◆ Source data ◆

Begin

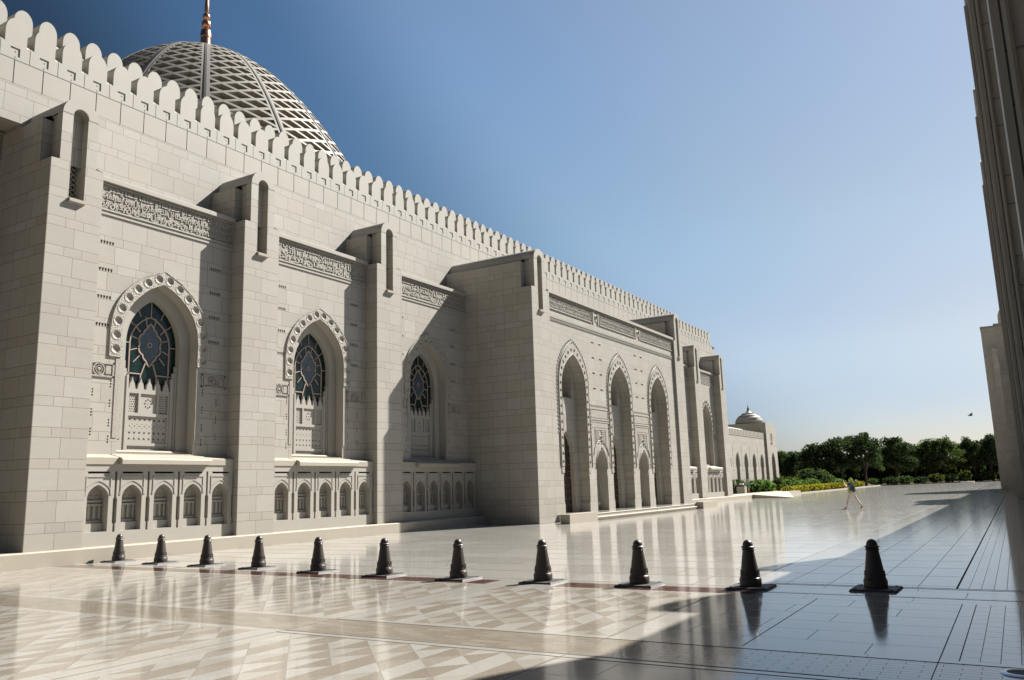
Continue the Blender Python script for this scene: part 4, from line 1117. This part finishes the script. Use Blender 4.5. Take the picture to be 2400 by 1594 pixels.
# garden bed and kerb
mb = MB(); mb.box(-120, -22.05, 94.5, 172, -.02, .09); mb.box(-120, -22.05, 172, 420, -.02, .08)
mb.add([(-22.05, 168, .085), (-3.5, 205, .085), (60, 205, .085), (60, 420, .085), (-22.05, 420, .085)], [(0, 1, 2, 3, 4)])
tag(mb.build('garden_soil', M['soil']), kind='structure')
mb = MB(); mb.box(-22.05, -21.85, 94.5, 168, 0, .13)
tag(mb.build('kerb', M['ledge']), kind='structure')
yl = [(96.3, 101.6), (100.8, 106.1), (105.3, 108.9), (108.7, 112.8), (112.5, 115.3), (115.0, 117.7), (117.4, 119.8), (119.6, 121.9), (121.3, 126.7), (126.5, 129.2), (129.0, 131.8), (131.2, 134.2), (134.3, 139.4), (143.1, 148.0), (147.4, 153.1)]
for i, (a, b) in enumerate(yl):
    lab = ['leftmost golden clipped shrub of the low row along the kerb', 'second golden clipped shrub from the left along the kerb', 'third golden clipped shrub from the left, narrow, along the kerb', 'fourth golden clipped shrub from the left along the kerb', 'fifth golden clipped shrub from the left along the kerb', 'sixth golden clipped shrub from the left along the kerb',
           'seventh golden clipped shrub from the left along the kerb', 'eighth golden shrub from the left, the narrowest of the row', 'ninth golden clipped shrub, a broad one in the middle of the row', 'tenth golden clipped shrub from the left along the kerb', 'fifth golden clipped shrub from the right end of the row', 'fourth golden clipped shrub from the right end, left of the walking person', 'third golden clipped shrub from the right, just behind the walking person',
           'second golden clipped shrub from the right end of the row', 'rightmost golden clipped shrub at the end of the row'][i]
    shrub('golden_shrub', -22.75, (a+b)/2, .72, (b-a)/2*1.04, .88 + (i > 7)*.06, 'leaf_yellow', lab, 'shrub', 'golden clipped shrubs along the kerb', size=.085, seed=i, lobes=3)
shrub('golden_shrub', -25.2, 99.9, .9, 2.0, .50, 'leaf_yellow', 'low golden green shrub at the foot of the biggest green hedge', 'shrub', size=.09, seed=41)
shrub('clipped_hedge', -25.9, 97.6, 2.0, 4.7, 1.72, 'leaf_lime', 'biggest rounded bright green hedge next to the gallery building', 'hedge', 'rounded green hedges', size=.10, seed=21)
shrub('clipped_hedge', -25.6, 113.4, 1.6, 5.2, 1.62, 'leaf_lime', 'bright green hedge behind the left half of the golden row', 'hedge', 'rounded green hedges', size=.10, seed=22)
shrub('clipped_hedge', -25.6, 124.6, 1.6, 5.8, 1.66, 'leaf_lime', 'bright green hedge in front of the tall domed bush', 'hedge', 'rounded green hedges', size=.10, seed=23)
shrub('clipped_hedge', -25.6, 143.2, 1.6, 7.0, 1.58, 'leaf_lime', 'rightmost bright green hedge, behind the end of the golden row', 'hedge', 'rounded green hedges', size=.11, seed=24)
shrub('domed_bush', -27.3, 136.5, 3.0, 7.6, 3.3, 'leaf_mid', 'tall domed dark green bush rising above the hedges', 'bush', size=.13, seed=25)
shrub('domed_bush', -28.0, 112.0, 2.4, 6.0, 2.55, 'leaf_olive', 'dark olive round bush beside the gallery corner', 'bush', size=.12, seed=26)
shrub('domed_bush', -27.5, 121.5, 1.5, 4.0, 2.05, 'leaf_olive', 'yellowish green bush between two bright hedges', 'bush', size=.11, seed=27)
shrub('domed_bush', -26.8, 92.3, 1.5, 3.9, 1.9, 'leaf_mid', 'dark leafy bush behind the litter bin at the plinth end', 'bush', size=.11, seed=28, z0=.05)
shrub('domed_bush', -23.8, 178, 1.6, 7, 1.35, 'leaf_mid', 'grey green bush right of the golden row, behind the court edge', 'bush', size=.14, seed=29)
# trees
def tree(x, y, h, rx, seed, mat, label, lean=0, tall=.62, name='tree'):
    rg = random.Random(seed); root = empty(name, (x, y, 0), label, 'tree', 'trees behind the court')
    t = MB(); zt = h*.36
    t.tube([(0, 0, 0), (.1*lean, .05, zt*.5), (.25*lean, 0, zt)], [.28, .20, .16], 7)
    bl_ = []
    for k in range(11):
        a = 6.28*k/11 + rg.uniform(-.3, .3); r_ = rx*rg.uniform(.25, .72); zc = h*rg.uniform(.42, .80)
        s = rg.uniform(.24, .40)*rx
        p = (r_*math.cos(a) + lean*.3, r_*math.sin(a), zc); t.tube([(.25*lean, 0, zt*rg.uniform(.6, 1)), (p[0]*.55, p[1]*.55, (zt+zc)/2), p], [.11, .07, .03], 5)
        bl_.append((*p, s*1.15, s*1.15, s*.85))
    for k in range(7):
        a = rg.uniform(0, 6.28); r_ = rx*rg.uniform(.0, .5); s = rg.uniform(.14, .26)*rx
        bl_.append((r_*math.cos(a), r_*math.sin(a), h*rg.uniform(.80, .95)-s*.5, s, s, s*1.0))
    for k in range(6):
        a = rg.uniform(0, 6.28); s = rg.uniform(.14, .24)*rx
        bl_.append((rx*.85*math.cos(a), rx*.85*math.sin(a), h*rg.uniform(.32, .66), s*1.2, s*1.2, s*.8))
    tr = t.build('trunk', M['trunk']); tr.parent = root
    leaf_mesh('crown', bl_, 5200, .21, mat, seed, root, .75, .3)
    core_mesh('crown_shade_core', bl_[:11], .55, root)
    return root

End

◆ Exercise objective ◆
Write out the whole listing exactly, and drop the pictures.

◆ Reply ◆
Continue the Blender Python script for this scene: part 4, from line 1117. This part finishes the script. Use Blender 4.5. Take the picture to be 2400 by 1594 pixels.
# garden bed and kerb
mb = MB(); mb.box(-120, -22.05, 94.5, 172, -.02, .09); mb.box(-120, -22.05, 172, 420, -.02, .08)
mb.add([(-22.05, 168, .085), (-3.5, 205, .085), (60, 205, .085), (60, 420, .085), (-22.05, 420, .085)], [(0, 1, 2, 3, 4)])
tag(mb.build('garden_soil', M['soil']), kind='structure')
mb = MB(); mb.box(-22.05, -21.85, 94.5, 168, 0, .13)
tag(mb.build('kerb', M['ledge']), kind='structure')
yl = [(96.3, 101.6), (100.8, 106.1), (105.3, 108.9), (108.7, 112.8), (112.5, 115.3), (115.0, 117.7), (117.4, 119.8), (119.6, 121.9), (121.3, 126.7), (126.5, 129.2), (129.0, 131.8), (131.2, 134.2), (134.3, 139.4), (143.1, 148.0), (147.4, 153.1)]
for i, (a, b) in enumerate(yl):
    lab = ['leftmost golden clipped shrub of the low row along the kerb', 'second golden clipped shrub from the left along the kerb', 'third golden clipped shrub from the left, narrow, along the kerb', 'fourth golden clipped shrub from the left along the kerb', 'fifth golden clipped shrub from the left along the kerb', 'sixth golden clipped shrub from the left along the kerb',
           'seventh golden clipped shrub from the left along the kerb', 'eighth golden shrub from the left, the narrowest of the row', 'ninth golden clipped shrub, a broad one in the middle of the row', 'tenth golden clipped shrub from the left along the kerb', 'fifth golden clipped shrub from the right end of the row', 'fourth golden clipped shrub from the right end, left of the walking person', 'third golden clipped shrub from the right, just behind the walking person',
           'second golden clipped shrub from the right end of the row', 'rightmost golden clipped shrub at the end of the row'][i]
    shrub('golden_shrub', -22.75, (a+b)/2, .72, (b-a)/2*1.04, .88 + (i > 7)*.06, 'leaf_yellow', lab, 'shrub', 'golden clipped shrubs along the kerb', size=.085, seed=i, lobes=3)
shrub('golden_shrub', -25.2, 99.9, .9, 2.0, .50, 'leaf_yellow', 'low golden green shrub at the foot of the biggest green hedge', 'shrub', size=.09, seed=41)
shrub('clipped_hedge', -25.9, 97.6, 2.0, 4.7, 1.72, 'leaf_lime', 'biggest rounded bright green hedge next to the gallery building', 'hedge', 'rounded green hedges', size=.10, seed=21)
shrub('clipped_hedge', -25.6, 113.4, 1.6, 5.2, 1.62, 'leaf_lime', 'bright green hedge behind the left half of the golden row', 'hedge', 'rounded green hedges', size=.10, seed=22)
shrub('clipped_hedge', -25.6, 124.6, 1.6, 5.8, 1.66, 'leaf_lime', 'bright green hedge in front of the tall domed bush', 'hedge', 'rounded green hedges', size=.10, seed=23)
shrub('clipped_hedge', -25.6, 143.2, 1.6, 7.0, 1.58, 'leaf_lime', 'rightmost bright green hedge, behind the end of the golden row', 'hedge', 'rounded green hedges', size=.11, seed=24)
shrub('domed_bush', -27.3, 136.5, 3.0, 7.6, 3.3, 'leaf_mid', 'tall domed dark green bush rising above the hedges', 'bush', size=.13, seed=25)
shrub('domed_bush', -28.0, 112.0, 2.4, 6.0, 2.55, 'leaf_olive', 'dark olive round bush beside the gallery corner', 'bush', size=.12, seed=26)
shrub('domed_bush', -27.5, 121.5, 1.5, 4.0, 2.05, 'leaf_olive', 'yellowish green bush between two bright hedges', 'bush', size=.11, seed=27)
shrub('domed_bush', -26.8, 92.3, 1.5, 3.9, 1.9, 'leaf_mid', 'dark leafy bush behind the litter bin at the plinth end', 'bush', size=.11, seed=28, z0=.05)
shrub('domed_bush', -23.8, 178, 1.6, 7, 1.35, 'leaf_mid', 'grey green bush right of the golden row, behind the court edge', 'bush', size=.14, seed=29)
# trees
def tree(x, y, h, rx, seed, mat, label, lean=0, tall=.62, name='tree'):
    rg = random.Random(seed); root = empty(name, (x, y, 0), label, 'tree', 'trees behind the court')
    t = MB(); zt = h*.36
    t.tube([(0, 0, 0), (.1*lean, .05, zt*.5), (.25*lean, 0, zt)], [.28, .20, .16], 7)
    bl_ = []
    for k in range(11):
        a = 6.28*k/11 + rg.uniform(-.3, .3); r_ = rx*rg.uniform(.25, .72); zc = h*rg.uniform(.42, .80)
        s = rg.uniform(.24, .40)*rx
        p = (r_*math.cos(a) + lean*.3, r_*math.sin(a), zc); t.tube([(.25*lean, 0, zt*rg.uniform(.6, 1)), (p[0]*.55, p[1]*.55, (zt+zc)/2), p], [.11, .07, .03], 5)
        bl_.append((*p, s*1.15, s*1.15, s*.85))
    for k in range(7):
        a = rg.uniform(0, 6.28); r_ = rx*rg.uniform(.0, .5); s = rg.uniform(.14, .26)*rx
        bl_.append((r_*math.cos(a), r_*math.sin(a), h*rg.uniform(.80, .95)-s*.5, s, s, s*1.0))
    for k in range(6):
        a = rg.uniform(0, 6.28); s = rg.uniform(.14, .24)*rx
        bl_.append((rx*.85*math.cos(a), rx*.85*math.sin(a), h*rg.uniform(.32, .66), s*1.2, s*1.2, s*.8))
    tr = t.build('trunk', M['trunk']); tr.parent = root
    leaf_mesh('crown', bl_, 5200, .21, mat, seed, root, .75, .3)
    core_mesh('crown_shade_core', bl_[:11], .55, root)
    return root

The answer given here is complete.